Each episode runs 11 minutes, the classic length of the old Popeye and Bugs Bunny and Road Runner theatrical shorts — brief enough to not wear out an idea, long enough to express one, but timed to keep the gags coming fast. And like those shorts, in which characters were continually being pummeled, flattened, shot, blown up, run over and the like, “Oh My God” dives into “cartoon violence,” if more graphic and disturbing in the execution. Sex isn’t new to animation either if you know your gartered Betty Boop or the tongue-flapping Tex Avery Wolf; that sort of thing, too, is more explicitly expressed everywhere in the pop culture nowadays, as it is here. You’ll know your tolerance for either, and no shame if it is low.

The series is very much in the Adult Swim house style, where the extraordinary is stirred in with the extraordinarily banal, going back to “Space Ghost Coast to Coast,” “Aqua Teen Hunger Force” and “Harvey Birdman, Attorney at Law,” forward to “Metalocalypse” and “The Venture Bros.” and “Lazor Wulf” (a sort of slacker cousin to “Oh My God”). A line like, “The people of South Central will never embrace your Antichrist,” perfectly captures that aesthetic — you might even call it a philosophy. Certainly it is inspiring in its way.

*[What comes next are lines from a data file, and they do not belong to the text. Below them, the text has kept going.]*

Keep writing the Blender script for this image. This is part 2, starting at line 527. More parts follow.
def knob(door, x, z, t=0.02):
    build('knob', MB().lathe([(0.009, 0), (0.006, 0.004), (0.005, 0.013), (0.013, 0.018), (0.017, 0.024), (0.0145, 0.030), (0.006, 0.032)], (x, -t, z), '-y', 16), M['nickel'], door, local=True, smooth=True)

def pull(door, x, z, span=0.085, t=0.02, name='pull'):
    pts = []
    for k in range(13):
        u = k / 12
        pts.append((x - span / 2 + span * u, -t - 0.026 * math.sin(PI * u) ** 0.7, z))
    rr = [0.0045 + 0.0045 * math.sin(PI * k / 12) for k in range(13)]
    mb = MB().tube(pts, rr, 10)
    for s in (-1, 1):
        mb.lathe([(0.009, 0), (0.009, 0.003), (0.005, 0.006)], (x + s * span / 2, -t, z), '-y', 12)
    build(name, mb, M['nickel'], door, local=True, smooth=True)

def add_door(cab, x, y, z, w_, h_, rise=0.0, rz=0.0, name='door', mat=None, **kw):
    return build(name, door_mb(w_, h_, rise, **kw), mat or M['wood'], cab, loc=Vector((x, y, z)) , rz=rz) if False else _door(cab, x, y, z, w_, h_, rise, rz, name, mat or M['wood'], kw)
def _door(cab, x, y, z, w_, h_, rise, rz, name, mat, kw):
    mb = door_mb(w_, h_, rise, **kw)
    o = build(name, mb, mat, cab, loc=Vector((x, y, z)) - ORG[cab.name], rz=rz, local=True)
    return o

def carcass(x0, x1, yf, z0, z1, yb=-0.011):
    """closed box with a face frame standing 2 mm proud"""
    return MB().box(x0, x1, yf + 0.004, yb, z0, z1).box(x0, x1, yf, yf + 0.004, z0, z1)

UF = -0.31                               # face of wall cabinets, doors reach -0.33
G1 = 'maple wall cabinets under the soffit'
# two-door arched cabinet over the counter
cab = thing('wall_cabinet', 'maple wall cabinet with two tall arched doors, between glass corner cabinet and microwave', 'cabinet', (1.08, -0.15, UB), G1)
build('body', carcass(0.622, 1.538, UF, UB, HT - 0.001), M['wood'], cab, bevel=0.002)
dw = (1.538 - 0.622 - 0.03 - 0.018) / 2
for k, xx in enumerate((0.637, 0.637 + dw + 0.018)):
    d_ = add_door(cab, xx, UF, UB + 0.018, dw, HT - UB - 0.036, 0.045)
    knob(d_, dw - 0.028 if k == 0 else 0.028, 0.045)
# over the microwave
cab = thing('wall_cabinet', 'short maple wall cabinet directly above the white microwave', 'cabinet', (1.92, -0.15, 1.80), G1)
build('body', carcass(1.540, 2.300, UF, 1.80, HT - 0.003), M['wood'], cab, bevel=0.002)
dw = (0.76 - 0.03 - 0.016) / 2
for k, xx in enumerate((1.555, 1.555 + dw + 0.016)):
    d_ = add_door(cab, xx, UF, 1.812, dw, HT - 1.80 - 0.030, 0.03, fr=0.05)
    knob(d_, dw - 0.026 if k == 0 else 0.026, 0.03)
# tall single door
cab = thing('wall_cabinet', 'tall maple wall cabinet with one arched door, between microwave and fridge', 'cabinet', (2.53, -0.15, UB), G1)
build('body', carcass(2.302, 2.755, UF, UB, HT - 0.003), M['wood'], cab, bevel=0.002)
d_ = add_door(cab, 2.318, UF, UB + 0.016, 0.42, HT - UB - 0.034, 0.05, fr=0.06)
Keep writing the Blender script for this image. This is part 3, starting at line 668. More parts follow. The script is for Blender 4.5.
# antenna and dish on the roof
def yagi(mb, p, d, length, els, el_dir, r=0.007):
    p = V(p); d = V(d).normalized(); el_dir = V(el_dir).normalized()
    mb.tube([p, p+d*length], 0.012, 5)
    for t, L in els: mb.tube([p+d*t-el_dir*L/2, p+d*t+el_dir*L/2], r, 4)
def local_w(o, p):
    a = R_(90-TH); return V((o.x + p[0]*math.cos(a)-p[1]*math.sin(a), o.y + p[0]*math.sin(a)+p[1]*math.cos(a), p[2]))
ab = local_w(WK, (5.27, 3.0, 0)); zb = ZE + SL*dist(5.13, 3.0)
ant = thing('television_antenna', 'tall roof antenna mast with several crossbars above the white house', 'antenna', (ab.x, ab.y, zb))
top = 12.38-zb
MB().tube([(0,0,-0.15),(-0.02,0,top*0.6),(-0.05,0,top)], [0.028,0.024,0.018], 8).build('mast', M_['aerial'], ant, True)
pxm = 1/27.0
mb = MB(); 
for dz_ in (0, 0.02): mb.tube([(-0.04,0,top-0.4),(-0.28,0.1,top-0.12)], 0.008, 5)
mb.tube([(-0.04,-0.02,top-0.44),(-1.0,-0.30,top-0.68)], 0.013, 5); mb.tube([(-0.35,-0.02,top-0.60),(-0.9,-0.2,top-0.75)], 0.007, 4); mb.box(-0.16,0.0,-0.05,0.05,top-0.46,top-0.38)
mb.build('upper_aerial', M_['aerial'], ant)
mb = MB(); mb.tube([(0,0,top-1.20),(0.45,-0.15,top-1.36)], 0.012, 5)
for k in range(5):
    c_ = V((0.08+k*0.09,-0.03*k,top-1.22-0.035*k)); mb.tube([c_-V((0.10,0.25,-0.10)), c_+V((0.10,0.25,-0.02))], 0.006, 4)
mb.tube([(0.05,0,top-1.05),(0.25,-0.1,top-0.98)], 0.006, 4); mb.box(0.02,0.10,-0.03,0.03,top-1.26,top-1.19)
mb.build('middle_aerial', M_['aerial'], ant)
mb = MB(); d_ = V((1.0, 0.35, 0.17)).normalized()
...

For beyond such concepts as a President Vending Machine (feels timely), a badly rapping “Fervid Idealist Eating Hornswoggle” spider (Is that an acronymic reference to the Swedish neo-soul band Fieh? It seems unlikely, but not impossible.), a push broom boyfriend, a removable uterus, a “closure cookie” that instead of delivering closure only makes you want closure more and turns you into a monster in the bargain, the series is grounded in relationships and (somewhat extreme) feelings. Friendship, family, love, grief, self-acceptance — these concerns make it real, not just really strange.